Esse é o nível: autoajuda de livraria de aeroporto, filosofia de fundo de quintal. Em termos de pretensão e ridículo, só encontro comparação com "A Fonte da Vida", de Darren Aronofsky, e mesmo assim o páreo é duro.

Em um texto furioso contra Paulo Coelho, Héctor Abad Faciolince, um dos principais escritores da Colômbia, acusa o brasileiro de usar recursos tão simplórios que só podem ser analisados à luz do universo infantil.

O crítico recorre ao ensaio "Morfologia do Conto Maravilhoso" (1928), de Vladimir Propp, em que o estruturalista russo lista elementos repetitivos nas histórias para crianças: "o herói abandona sua casa"; "o herói é posto à prova ou interrogado"; "o herói tem contato com alguém que lhe dará um dom"; "o herói recebe um objeto mágico" etc.

Não conheço a obra de Paulo Coelho o suficiente para dar ou não razão ao colombiano. Mas, se fosse sobre "Lucy", a crítica de Abad Faciolince seria precisa.

Além da pobreza dos diálogos e da obviedade da trama (Luc Besson parece ter um metrônomo no cerebelo --tudo acontece exatamente no instante em que os chavões de roteiro mandam que aconteça), nada faz sentido em "Lucy".

Por que a ação começa em Taiwan? Imagino que seja pelo mesmo motivo que uma escola de samba se dispõe a louvar até as glórias do ácido fosfórico: basta que o fabricante do produto banque o desfile. O governo da ilha deve ter dado uma boa ajuda aos produtores.

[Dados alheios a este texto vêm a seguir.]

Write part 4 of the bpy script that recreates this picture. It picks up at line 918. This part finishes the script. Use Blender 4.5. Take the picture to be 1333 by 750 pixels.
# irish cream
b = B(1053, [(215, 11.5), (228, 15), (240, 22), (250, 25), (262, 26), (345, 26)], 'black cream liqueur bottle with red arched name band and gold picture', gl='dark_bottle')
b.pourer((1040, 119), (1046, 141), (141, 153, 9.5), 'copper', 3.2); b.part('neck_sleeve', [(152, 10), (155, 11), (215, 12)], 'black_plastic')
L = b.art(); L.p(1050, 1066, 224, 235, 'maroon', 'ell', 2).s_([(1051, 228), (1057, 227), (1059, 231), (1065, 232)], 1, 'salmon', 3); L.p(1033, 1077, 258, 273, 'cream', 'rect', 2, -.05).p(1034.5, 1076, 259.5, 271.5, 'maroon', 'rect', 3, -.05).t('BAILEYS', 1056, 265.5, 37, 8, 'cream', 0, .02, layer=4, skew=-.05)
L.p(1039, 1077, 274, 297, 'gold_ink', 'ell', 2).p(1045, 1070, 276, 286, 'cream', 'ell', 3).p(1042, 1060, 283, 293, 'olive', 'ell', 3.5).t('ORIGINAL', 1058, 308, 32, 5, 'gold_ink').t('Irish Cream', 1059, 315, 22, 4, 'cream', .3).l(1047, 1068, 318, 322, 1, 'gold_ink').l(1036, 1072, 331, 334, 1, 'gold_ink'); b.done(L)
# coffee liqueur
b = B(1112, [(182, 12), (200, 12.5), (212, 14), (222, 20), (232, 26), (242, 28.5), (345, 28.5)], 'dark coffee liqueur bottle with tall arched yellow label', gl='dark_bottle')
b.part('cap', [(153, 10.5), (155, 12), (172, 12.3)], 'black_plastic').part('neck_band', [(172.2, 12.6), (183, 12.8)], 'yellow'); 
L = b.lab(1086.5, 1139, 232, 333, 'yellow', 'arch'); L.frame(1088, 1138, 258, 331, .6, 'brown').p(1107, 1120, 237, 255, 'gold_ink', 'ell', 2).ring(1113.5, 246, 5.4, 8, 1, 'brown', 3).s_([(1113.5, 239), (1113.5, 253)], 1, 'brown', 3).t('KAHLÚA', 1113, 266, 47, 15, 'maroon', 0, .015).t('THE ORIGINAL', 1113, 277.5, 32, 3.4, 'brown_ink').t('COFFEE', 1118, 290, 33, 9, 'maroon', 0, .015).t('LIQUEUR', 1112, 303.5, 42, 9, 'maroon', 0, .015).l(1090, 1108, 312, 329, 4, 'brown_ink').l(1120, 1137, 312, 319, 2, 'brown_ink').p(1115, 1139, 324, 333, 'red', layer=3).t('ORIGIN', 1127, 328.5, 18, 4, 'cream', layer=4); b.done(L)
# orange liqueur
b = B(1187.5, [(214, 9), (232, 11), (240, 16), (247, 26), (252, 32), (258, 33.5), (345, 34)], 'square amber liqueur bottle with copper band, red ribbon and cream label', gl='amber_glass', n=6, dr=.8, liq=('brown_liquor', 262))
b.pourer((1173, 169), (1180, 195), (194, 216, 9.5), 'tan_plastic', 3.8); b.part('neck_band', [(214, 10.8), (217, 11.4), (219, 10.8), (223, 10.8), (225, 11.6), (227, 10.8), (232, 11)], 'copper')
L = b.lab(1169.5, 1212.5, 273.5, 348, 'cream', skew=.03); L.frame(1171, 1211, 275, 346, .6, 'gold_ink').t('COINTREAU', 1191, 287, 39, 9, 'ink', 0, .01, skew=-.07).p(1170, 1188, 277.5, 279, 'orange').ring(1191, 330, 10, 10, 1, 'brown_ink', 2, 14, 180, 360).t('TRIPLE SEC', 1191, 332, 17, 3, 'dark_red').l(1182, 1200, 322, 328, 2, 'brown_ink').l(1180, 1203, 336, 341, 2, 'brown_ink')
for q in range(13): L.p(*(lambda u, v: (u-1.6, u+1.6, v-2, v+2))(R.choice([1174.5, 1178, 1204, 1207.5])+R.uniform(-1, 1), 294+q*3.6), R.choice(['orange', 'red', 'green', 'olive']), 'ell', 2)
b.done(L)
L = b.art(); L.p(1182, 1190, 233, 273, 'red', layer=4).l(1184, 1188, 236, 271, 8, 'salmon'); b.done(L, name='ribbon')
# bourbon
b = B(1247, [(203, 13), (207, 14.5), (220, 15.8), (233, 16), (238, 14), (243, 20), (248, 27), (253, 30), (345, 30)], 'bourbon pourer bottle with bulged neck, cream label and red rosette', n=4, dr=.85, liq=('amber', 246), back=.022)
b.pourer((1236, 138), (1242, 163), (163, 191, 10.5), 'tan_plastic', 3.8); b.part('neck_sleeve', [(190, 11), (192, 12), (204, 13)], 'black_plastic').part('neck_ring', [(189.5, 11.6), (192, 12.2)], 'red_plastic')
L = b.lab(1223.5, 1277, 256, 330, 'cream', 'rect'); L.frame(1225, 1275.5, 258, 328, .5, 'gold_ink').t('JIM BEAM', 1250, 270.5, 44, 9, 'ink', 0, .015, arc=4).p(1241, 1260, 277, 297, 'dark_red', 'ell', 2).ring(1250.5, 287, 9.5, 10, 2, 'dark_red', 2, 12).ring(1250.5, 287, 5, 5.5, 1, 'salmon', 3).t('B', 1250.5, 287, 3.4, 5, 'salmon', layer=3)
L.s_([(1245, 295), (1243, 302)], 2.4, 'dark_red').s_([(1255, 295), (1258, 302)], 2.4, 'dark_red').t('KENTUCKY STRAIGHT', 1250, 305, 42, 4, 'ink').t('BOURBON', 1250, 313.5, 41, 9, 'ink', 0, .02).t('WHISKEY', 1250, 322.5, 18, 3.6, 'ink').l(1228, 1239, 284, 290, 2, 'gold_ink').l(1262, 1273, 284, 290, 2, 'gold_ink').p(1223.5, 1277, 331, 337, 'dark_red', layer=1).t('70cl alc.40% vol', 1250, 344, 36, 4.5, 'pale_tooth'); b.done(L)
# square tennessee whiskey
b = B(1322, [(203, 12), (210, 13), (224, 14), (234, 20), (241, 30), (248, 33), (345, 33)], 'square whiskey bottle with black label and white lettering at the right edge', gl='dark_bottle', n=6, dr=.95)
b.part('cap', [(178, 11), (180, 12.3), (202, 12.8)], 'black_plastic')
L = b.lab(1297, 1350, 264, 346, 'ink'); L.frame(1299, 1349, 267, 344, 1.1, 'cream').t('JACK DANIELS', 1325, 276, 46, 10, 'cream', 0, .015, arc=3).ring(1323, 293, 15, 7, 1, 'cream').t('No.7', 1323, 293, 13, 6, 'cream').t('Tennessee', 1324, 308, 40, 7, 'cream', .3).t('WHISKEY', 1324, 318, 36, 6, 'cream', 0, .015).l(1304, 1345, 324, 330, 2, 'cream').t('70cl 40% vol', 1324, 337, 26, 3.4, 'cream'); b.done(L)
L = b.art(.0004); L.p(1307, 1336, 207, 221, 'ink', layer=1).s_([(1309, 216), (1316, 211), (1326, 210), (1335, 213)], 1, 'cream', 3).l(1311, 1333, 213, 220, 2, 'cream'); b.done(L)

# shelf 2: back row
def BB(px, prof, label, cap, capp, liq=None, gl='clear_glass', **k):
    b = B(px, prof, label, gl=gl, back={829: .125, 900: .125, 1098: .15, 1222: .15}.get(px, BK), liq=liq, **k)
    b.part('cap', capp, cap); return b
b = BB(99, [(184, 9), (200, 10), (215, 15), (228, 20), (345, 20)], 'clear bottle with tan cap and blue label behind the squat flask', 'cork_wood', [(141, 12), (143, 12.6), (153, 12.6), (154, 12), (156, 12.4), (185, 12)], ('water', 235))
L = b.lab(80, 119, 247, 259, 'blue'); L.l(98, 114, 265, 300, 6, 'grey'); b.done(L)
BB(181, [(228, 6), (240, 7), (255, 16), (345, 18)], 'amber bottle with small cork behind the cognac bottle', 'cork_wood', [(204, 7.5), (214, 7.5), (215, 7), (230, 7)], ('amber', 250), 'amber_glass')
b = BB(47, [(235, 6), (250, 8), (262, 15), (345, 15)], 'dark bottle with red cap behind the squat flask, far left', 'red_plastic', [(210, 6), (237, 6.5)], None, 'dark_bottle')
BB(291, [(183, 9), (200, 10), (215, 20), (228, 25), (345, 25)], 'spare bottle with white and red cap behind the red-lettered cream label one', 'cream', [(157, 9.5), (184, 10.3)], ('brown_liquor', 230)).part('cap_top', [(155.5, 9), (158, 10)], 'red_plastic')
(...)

Em um instante, Lucy mata meio mundo para conseguir arrancar de seu organismo o pacote da droga. Pouco depois, ela mata a outra metade do planeta para conseguir mais quantidade dessa mesma droga da qual, pouco antes, estava tentando se livrar.

Entre os superpoderes, está o de saber tudo sobre todos os assuntos. Por que, então, ela precisa tão desesperadamente contatar o neurocientista de Morgan Freeman? Pergunte a Luc Besson.

"Anger is an energy", berrava Johnny Rotten numa Londres afundada no lixo, governo trabalhista em caos, o pesadelo Thatcher à espreita.

Quase 40 anos depois, a frase ainda faz sentido. "Lucy" dá tanta raiva que traz energia. A energia de espinafrá-lo.